## START INFORMATION SHOWN

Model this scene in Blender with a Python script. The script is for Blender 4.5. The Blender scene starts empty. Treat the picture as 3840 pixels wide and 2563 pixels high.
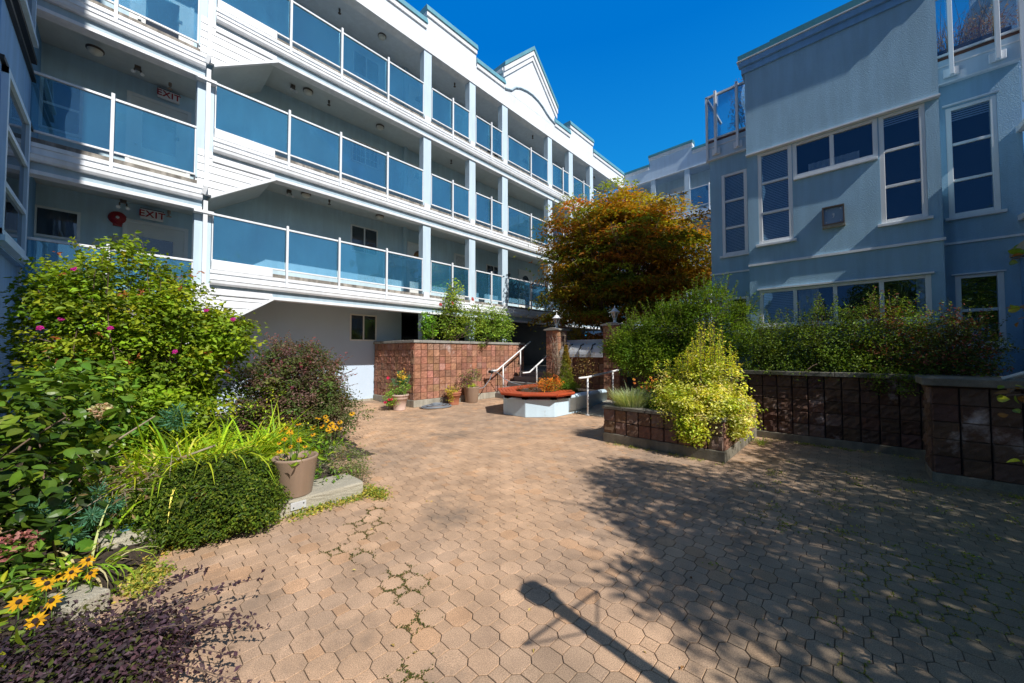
import bpy, math, random
import numpy as np
from mathutils import Vector, Matrix
random.seed(7)
rng = np.random.default_rng(11)
R = math.radians
S = bpy.context.scene
COL = S.collection

# ------------------------------------------------------------------ materials
def nodes(name):
    m = bpy.data.materials.new(name); m.use_nodes = True
    nt = m.node_tree; nt.nodes.clear()
    out = nt.nodes.new('ShaderNodeOutputMaterial')
    return m, nt, out

def mixrgb(nt, fac, a, b, blend='MIX'):
    n = nt.nodes.new('ShaderNodeMix'); n.data_type = 'RGBA'; n.blend_type = blend
    for sock, v in ((n.inputs[0], fac), (n.inputs[6], a), (n.inputs[7], b)):
        if isinstance(v, (int, float)): sock.default_value = v
        elif isinstance(v, tuple): sock.default_value = (*v[:3], 1)
        else: nt.links.new(v, sock)
    return n.outputs[2]

def noise(nt, vec, scale, detail=4, rough=.55):
    n = nt.nodes.new('ShaderNodeTexNoise'); n.inputs['Scale'].default_value = scale
    n.inputs['Detail'].default_value = detail; n.inputs['Roughness'].default_value = rough
    if vec is not None: nt.links.new(vec, n.inputs['Vector'])
    return n.outputs['Fac']

def ramp(nt, fac, stops):
    n = nt.nodes.new('ShaderNodeValToRGB')
    e = n.color_ramp.elements
    while len(e) < len(stops): e.new(.5)
    for k, (p, c) in enumerate(stops):
        e[k].position = p; e[k].color = (c, c, c, 1) if isinstance(c, (int, float)) else (*c, 1)
    nt.links.new(fac, n.inputs[0])
    return n.outputs[0]

def position(nt, scale=(1, 1, 1)):
    g = nt.nodes.new('ShaderNodeNewGeometry')
    m = nt.nodes.new('ShaderNodeMapping'); m.inputs['Scale'].default_value = scale
    nt.links.new(g.outputs['Position'], m.inputs['Vector'])
    return m.outputs['Vector']

def mat(name, col, rough=.6, var=.12, vs=2.5, bump=0., bs=60, streak=0., speck=0., metal=0., attr=False, spec=.5, grime=None, bdist=.01, spots=None):
    m, nt, out = nodes(name)
    b = nt.nodes.new('ShaderNodeBsdfPrincipled')
    p = position(nt)
    c = col
    if attr:
        a = nt.nodes.new('ShaderNodeVertexColor'); a.layer_name = 'Col'; c = a.outputs['Color']
    f = ramp(nt, noise(nt, p, vs), [(.3, 1 - var), (.7, 1 + var)])
    c = mixrgb(nt, 1., c, f, 'MULTIPLY')
    if streak:
        s = ramp(nt, noise(nt, position(nt, (5, 5, .5)), 1.6, 5), [(.42, 1 - streak), (.62, 1.)])
        c = mixrgb(nt, 1., c, s, 'MULTIPLY')
    if speck:
        s = ramp(nt, noise(nt, p, 190, 2), [(.33, 1 - speck), (.5, 1.), (.68, 1 + speck)])
        c = mixrgb(nt, 1., c, s, 'MULTIPLY')
    if spots:
        s = ramp(nt, noise(nt, p, 1.9, 5, .6), [(.3, .80), (.7, 1.12)]); c = mixrgb(nt, 1., c, s, 'MULTIPLY')
        g2 = ramp(nt, noise(nt, p, 5.5, 3), [(.70, 0.), (.76, .75)]); c = mixrgb(nt, g2, c, spots)
    if grime:
        g = ramp(nt, noise(nt, p, grime[1], 6, .65), [(grime[2], 0.), (grime[2] + .14, 1.)])
        c = mixrgb(nt, g, c, grime[0])
    nt.links.new(c, b.inputs['Base Color']) if not isinstance(c, tuple) else None
    b.inputs['Roughness'].default_value = rough
    b.inputs['Metallic'].default_value = metal
    b.inputs['Specular IOR Level'].default_value = spec
    if bump:
        bn = nt.nodes.new('ShaderNodeBump'); bn.inputs['Strength'].default_value = bump
        bn.inputs['Distance'].default_value = bdist
        nt.links.new(noise(nt, p, bs, 5, .6), bn.inputs['Height'])
        nt.links.new(bn.outputs[0], b.inputs['Normal'])
    nt.links.new(b.outputs[0], out.inputs[0])
    return m

def leafmat(name, trans=.35, rough=.5, spec=.22, gain=1.75):
    m, nt, out = nodes(name)
    a = nt.nodes.new('ShaderNodeVertexColor'); a.layer_name = 'Col'
    b = nt.nodes.new('ShaderNodeBsdfPrincipled')
    gc = mixrgb(nt, 1., a.outputs[0], (gain, gain, gain), 'MULTIPLY')
    nt.links.new(gc, b.inputs['Base Color'])
    b.inputs['Roughness'].default_value = rough; b.inputs['Specular IOR Level'].default_value = spec
    t = nt.nodes.new('ShaderNodeBsdfTranslucent')
    tc = mixrgb(nt, 1., a.outputs[0], (1.7 * gain, 1.5 * gain, .5 * gain), 'MULTIPLY')
    nt.links.new(tc, t.inputs[0])
    mx = nt.nodes.new('ShaderNodeMixShader'); mx.inputs[0].default_value = trans
    nt.links.new(b.outputs[0], mx.inputs[1]); nt.links.new(t.outputs[0], mx.inputs[2])
    nt.links.new(mx.outputs[0], out.inputs[0])
    return m

def glassmat(name, tint, refl, base=.12, sky_film=None, fres=.7):
    m, nt, out = nodes(name)
    tr = nt.nodes.new('ShaderNodeBsdfTransparent'); tr.inputs[0].default_value = (*tint, 1)
    gl = nt.nodes.new('ShaderNodeBsdfGlossy'); gl.inputs['Roughness'].default_value = .015
    gl.inputs[0].default_value = (*refl, 1)
    lw = nt.nodes.new('ShaderNodeLayerWeight'); lw.inputs[0].default_value = .45
    ma = nt.nodes.new('ShaderNodeMath'); ma.operation = 'MULTIPLY_ADD'
    ma.inputs[1].default_value = fres; ma.inputs[2].default_value = base
    nt.links.new(lw.outputs['Fresnel'], ma.inputs[0])
    bn = nt.nodes.new('ShaderNodeBump'); bn.inputs['Strength'].default_value = .14; bn.inputs['Distance'].default_value = .06
    nt.links.new(noise(nt, position(nt), 1.3, 1), bn.inputs['Height']); nt.links.new(bn.outputs[0], gl.inputs['Normal'])
    if sky_film:
        df = nt.nodes.new('ShaderNodeBsdfDiffuse'); df.inputs[0].default_value = (*sky_film[0], 1)  # diffuse blue film stands in for tint and sky reflection
        m0 = nt.nodes.new('ShaderNodeMixShader')
        dn = ramp(nt, noise(nt, position(nt, (1, 1, .35)), 2.2, 3), [(.3, sky_film[1] * .7), (.7, sky_film[1] * 1.3)]); oi = nt.nodes.new('ShaderNodeObjectInfo'); mm = nt.nodes.new('ShaderNodeMapRange'); mm.inputs[3].default_value = .55; mm.inputs[4].default_value = 1.5; nt.links.new(oi.outputs['Random'], mm.inputs[0])
        mu = nt.nodes.new('ShaderNodeMath'); mu.operation = 'MULTIPLY'; nt.links.new(dn, mu.inputs[0]); nt.links.new(mm.outputs[0], mu.inputs[1]); nt.links.new(mu.outputs[0], m0.inputs[0])
        nt.links.new(tr.outputs[0], m0.inputs[1]); nt.links.new(df.outputs[0], m0.inputs[2]); tr = m0
    mx = nt.nodes.new('ShaderNodeMixShader')
    nt.links.new(ma.outputs[0], mx.inputs[0]); nt.links.new(tr.outputs[0], mx.inputs[1]); nt.links.new(gl.outputs[0], mx.inputs[2])
    nt.links.new(mx.outputs[0], out.inputs[0])
    return m

def panemat(name, dark, base=.16, refl=(.85, .92, 1)):
    m, nt, out = nodes(name)
    d = nt.nodes.new('ShaderNodeBsdfDiffuse')
    c = mixrgb(nt, noise(nt, position(nt, (1, 1, .6)), 2.2, 2), tuple(x * .35 for x in dark), tuple(x * 1.6 for x in dark))
    nt.links.new(c, d.inputs[0])
    gl = nt.nodes.new('ShaderNodeBsdfGlossy'); gl.inputs['Roughness'].default_value = .012; gl.inputs[0].default_value = (*refl, 1)
    lw = nt.nodes.new('ShaderNodeLayerWeight'); lw.inputs[0].default_value = .4
    ma = nt.nodes.new('ShaderNodeMath'); ma.operation = 'MULTIPLY_ADD'
    ma.inputs[1].default_value = .6; ma.inputs[2].default_value = base
    nt.links.new(lw.outputs['Fresnel'], ma.inputs[0])
    bn = nt.nodes.new('ShaderNodeBump'); bn.inputs['Strength'].default_value = .06; bn.inputs['Distance'].default_value = .05
    nt.links.new(noise(nt, position(nt), 1.1, 1), bn.inputs['Height']); nt.links.new(bn.outputs[0], gl.inputs['Normal'])
    mx = nt.nodes.new('ShaderNodeMixShader')
    nt.links.new(ma.outputs[0], mx.inputs[0]); nt.links.new(d.outputs[0], mx.inputs[1]); nt.links.new(gl.outputs[0], mx.inputs[2])
    nt.links.new(mx.outputs[0], out.inputs[0])
    return m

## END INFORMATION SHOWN

• [TO BE DONE]: Pictures excluded, repeat exactly the lines from the top of the material through the line with "return n.outputs['Fac']", including both of those lines.

• [COMPLETED EXERCISE]:
Model this scene in Blender with a Python script. The script is for Blender 4.5. The Blender scene starts empty. Treat the picture as 3840 pixels wide and 2563 pixels high.
import bpy, math, random
import numpy as np
from mathutils import Vector, Matrix
random.seed(7)
rng = np.random.default_rng(11)
R = math.radians
S = bpy.context.scene
COL = S.collection

# ------------------------------------------------------------------ materials
def nodes(name):
    m = bpy.data.materials.new(name); m.use_nodes = True
    nt = m.node_tree; nt.nodes.clear()
    out = nt.nodes.new('ShaderNodeOutputMaterial')
    return m, nt, out

def mixrgb(nt, fac, a, b, blend='MIX'):
    n = nt.nodes.new('ShaderNodeMix'); n.data_type = 'RGBA'; n.blend_type = blend
    for sock, v in ((n.inputs[0], fac), (n.inputs[6], a), (n.inputs[7], b)):
        if isinstance(v, (int, float)): sock.default_value = v
        elif isinstance(v, tuple): sock.default_value = (*v[:3], 1)
        else: nt.links.new(v, sock)
    return n.outputs[2]

def noise(nt, vec, scale, detail=4, rough=.55):
    n = nt.nodes.new('ShaderNodeTexNoise'); n.inputs['Scale'].default_value = scale
    n.inputs['Detail'].default_value = detail; n.inputs['Roughness'].default_value = rough
    if vec is not None: nt.links.new(vec, n.inputs['Vector'])
    return n.outputs['Fac']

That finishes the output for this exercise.